Sunday, February 25, 2007

On Writing # 3

This is the third question that came up in my writing group. How does one make production as a writer?

Part of the answer is in On Writing # 2. Don't get discouraged by negative feedback. This is true, but I also have second thoughts about it. Most writers I know are in writing groups, since editors do very little editing these days. You have to send them a critiqued and revised, completely finished manuscript. You should listen to criticism from the members of your writing group. If their comments seem off the wall, find or create another writing group. And sometimes the world is telling you that you aren't a good writer, and the world is right. I have no idea how you separate the criticism which should be ignored from a true message that says, "You really need to find another line of work."

I do know that the writers who grow, whose work improves, listen to criticism from their writing group and the friends who read their manuscripts and editors.

Other than that, one makes production by treating writing as work. You clock in the way you would clock in at a factory, sit down and do your job. The writers I know mostly set a word goal for each day: a thousand words, which is three of four manuscript pages. If you write three pages a day, you will have a thousand pages at the end of a year. Cut down and revised, that is a novel.

I've heard of writers who set a time goal, rather than a word goal. You sit down at the computer and stay there for three hours every day. You cannot do anything except write fiction. If words do not come, you sit and stare at the blank screen or write nonsense. But you can't escape to another place or task.

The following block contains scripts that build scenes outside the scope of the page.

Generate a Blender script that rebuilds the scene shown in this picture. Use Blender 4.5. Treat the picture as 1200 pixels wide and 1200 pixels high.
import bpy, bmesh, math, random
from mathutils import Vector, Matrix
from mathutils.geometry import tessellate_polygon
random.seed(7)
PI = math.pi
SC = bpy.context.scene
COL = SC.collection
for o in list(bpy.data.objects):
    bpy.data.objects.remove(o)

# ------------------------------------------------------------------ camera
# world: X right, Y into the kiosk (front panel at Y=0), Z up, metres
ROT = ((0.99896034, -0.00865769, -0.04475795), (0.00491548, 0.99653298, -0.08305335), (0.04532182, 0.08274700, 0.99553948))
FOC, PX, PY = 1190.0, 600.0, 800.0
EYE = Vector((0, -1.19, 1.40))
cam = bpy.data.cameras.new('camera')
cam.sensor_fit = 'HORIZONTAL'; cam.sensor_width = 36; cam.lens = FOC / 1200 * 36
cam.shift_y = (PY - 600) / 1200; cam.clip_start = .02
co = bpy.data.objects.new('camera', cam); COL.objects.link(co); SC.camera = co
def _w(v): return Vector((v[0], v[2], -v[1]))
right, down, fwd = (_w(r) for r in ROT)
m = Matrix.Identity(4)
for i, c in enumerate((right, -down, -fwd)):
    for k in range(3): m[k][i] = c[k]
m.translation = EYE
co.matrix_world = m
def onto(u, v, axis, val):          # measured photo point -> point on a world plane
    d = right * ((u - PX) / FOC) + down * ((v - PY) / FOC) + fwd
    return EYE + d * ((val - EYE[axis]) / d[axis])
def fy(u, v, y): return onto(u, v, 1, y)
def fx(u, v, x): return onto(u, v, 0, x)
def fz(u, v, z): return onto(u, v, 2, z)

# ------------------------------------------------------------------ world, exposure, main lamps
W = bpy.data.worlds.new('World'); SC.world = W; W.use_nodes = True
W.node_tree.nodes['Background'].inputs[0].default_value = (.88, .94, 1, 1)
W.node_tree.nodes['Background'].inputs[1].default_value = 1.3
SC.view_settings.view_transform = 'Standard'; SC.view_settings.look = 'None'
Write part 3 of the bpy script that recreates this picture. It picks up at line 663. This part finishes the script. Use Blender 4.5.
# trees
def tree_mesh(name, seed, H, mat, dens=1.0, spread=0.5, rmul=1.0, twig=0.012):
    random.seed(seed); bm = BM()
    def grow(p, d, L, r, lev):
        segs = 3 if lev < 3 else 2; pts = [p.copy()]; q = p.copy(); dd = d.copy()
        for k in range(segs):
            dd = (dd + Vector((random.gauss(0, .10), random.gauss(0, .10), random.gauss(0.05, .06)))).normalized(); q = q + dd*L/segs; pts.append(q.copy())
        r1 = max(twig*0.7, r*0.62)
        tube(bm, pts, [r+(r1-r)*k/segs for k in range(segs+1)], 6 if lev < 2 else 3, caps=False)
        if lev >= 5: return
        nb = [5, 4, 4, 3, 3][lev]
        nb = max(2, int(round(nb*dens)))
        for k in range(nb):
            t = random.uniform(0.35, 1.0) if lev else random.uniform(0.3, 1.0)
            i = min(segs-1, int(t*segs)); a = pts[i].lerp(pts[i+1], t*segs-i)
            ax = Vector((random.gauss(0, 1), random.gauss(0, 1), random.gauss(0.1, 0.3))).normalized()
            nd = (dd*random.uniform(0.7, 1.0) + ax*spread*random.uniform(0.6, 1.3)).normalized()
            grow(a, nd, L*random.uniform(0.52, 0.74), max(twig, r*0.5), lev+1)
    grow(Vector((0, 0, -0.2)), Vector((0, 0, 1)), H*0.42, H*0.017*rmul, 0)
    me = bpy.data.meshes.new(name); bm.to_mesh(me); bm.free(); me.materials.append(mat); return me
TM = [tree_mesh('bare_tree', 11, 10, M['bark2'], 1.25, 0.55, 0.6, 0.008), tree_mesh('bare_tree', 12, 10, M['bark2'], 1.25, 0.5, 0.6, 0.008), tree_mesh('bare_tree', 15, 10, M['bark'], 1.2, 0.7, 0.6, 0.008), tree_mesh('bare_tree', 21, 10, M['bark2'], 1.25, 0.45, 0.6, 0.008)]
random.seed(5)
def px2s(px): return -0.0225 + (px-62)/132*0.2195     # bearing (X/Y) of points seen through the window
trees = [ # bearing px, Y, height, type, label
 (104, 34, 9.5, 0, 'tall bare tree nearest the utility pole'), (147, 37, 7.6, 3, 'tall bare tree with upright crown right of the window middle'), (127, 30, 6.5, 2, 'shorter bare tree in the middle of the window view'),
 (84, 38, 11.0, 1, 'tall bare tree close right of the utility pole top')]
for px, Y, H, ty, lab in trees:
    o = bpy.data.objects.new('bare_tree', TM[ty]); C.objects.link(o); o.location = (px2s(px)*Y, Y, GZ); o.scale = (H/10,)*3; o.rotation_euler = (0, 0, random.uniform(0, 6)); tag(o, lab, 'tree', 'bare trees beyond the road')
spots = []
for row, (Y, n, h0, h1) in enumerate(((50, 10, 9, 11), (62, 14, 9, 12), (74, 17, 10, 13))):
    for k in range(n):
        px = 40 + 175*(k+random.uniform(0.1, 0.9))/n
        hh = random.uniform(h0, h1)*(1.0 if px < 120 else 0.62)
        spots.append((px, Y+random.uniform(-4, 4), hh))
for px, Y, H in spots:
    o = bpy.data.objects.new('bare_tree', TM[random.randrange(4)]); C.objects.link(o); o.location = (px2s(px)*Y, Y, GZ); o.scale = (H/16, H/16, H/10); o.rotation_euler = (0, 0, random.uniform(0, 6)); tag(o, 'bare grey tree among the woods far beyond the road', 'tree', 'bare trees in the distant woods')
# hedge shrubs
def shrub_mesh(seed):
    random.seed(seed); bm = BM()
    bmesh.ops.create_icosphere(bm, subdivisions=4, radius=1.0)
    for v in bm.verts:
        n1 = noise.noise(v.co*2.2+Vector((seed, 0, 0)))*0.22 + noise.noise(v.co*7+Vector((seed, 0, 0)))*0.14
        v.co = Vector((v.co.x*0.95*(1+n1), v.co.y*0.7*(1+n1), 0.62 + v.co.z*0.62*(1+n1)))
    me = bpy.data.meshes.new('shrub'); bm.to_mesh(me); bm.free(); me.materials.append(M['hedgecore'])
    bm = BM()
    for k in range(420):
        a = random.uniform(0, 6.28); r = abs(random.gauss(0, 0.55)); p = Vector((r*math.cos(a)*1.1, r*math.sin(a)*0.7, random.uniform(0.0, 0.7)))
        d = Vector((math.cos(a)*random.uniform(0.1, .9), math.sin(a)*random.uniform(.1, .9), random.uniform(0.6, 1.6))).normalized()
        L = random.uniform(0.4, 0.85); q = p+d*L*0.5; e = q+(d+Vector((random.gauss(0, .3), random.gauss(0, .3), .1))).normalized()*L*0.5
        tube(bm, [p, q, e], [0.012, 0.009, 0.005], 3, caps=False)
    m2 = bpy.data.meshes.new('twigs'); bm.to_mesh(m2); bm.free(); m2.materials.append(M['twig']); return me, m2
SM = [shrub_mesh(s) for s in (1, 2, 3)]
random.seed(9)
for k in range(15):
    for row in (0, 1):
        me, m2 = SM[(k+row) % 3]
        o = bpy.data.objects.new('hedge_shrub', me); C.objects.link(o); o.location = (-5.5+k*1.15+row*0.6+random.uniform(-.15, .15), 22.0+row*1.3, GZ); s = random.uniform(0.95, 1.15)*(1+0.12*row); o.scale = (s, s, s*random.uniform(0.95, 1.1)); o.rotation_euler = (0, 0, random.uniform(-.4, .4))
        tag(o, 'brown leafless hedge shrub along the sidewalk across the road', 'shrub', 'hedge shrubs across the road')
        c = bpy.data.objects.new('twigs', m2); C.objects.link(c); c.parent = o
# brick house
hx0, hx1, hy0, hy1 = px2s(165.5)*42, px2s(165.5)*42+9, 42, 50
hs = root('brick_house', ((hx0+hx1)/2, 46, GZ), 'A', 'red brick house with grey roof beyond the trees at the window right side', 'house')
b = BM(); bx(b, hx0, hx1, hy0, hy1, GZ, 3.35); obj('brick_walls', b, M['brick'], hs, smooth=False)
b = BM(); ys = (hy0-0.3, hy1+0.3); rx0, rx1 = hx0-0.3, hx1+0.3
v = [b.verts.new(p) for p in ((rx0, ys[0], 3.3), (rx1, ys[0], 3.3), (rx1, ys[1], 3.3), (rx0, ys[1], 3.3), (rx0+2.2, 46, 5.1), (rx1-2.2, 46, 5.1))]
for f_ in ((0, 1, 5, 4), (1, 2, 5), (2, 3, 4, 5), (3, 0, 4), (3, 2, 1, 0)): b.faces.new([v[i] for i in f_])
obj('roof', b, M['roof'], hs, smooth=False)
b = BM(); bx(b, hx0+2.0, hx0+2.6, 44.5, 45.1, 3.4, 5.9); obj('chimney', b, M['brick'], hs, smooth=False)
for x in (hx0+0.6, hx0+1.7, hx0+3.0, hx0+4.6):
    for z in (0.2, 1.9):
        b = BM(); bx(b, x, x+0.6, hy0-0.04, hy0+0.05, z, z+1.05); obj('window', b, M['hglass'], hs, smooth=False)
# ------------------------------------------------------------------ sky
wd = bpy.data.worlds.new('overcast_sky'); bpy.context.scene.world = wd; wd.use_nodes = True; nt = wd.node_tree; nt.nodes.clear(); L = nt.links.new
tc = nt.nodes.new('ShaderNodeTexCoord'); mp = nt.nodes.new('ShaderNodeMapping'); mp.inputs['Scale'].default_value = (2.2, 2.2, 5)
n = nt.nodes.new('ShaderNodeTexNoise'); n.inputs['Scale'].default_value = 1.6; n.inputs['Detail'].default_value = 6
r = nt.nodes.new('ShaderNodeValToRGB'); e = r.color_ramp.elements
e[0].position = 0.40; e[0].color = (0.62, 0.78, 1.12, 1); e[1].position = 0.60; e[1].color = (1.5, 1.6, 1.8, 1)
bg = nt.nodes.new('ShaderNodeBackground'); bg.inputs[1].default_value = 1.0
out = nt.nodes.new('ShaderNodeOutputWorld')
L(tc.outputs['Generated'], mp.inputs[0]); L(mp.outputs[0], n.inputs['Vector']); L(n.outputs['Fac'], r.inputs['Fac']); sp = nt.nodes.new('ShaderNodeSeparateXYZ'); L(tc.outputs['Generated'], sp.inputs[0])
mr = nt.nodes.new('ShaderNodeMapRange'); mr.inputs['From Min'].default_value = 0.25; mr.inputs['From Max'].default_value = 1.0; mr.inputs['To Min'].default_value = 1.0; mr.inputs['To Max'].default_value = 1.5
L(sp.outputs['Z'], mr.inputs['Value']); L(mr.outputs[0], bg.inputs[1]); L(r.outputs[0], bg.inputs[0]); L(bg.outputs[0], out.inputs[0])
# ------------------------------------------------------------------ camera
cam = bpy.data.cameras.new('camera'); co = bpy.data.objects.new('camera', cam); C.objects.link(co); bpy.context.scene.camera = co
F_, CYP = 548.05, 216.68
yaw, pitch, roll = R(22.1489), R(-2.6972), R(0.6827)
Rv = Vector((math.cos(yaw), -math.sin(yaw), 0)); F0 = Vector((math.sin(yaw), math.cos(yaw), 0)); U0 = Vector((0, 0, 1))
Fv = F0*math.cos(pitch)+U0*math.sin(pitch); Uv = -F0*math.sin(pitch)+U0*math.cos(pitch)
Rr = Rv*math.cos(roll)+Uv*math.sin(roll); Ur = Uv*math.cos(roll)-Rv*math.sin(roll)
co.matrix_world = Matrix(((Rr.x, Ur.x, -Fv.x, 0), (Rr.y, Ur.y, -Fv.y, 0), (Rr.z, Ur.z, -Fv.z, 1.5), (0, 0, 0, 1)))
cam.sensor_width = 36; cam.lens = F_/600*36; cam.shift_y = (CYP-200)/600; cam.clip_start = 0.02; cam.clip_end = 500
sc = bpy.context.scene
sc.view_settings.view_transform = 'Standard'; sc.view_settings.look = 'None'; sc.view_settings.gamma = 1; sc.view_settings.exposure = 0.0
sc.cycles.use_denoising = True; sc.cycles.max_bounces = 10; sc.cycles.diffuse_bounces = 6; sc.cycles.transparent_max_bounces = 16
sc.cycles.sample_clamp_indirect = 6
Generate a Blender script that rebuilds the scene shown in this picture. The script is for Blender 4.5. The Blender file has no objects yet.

Think of writing as coal mining. Every day you down into a dark, dangerous place. You have to stay there for the length of your shift, and if you can't dig enough coal -- sixteen tons or whatever -- you will be fired. The town you live in has no other jobs. You have to mine the coal.

1 Comments:

Anonymous Anonymous said...

Coal mining is perfect. I love the imagery and the framing. There is no other job; you must mine the coal.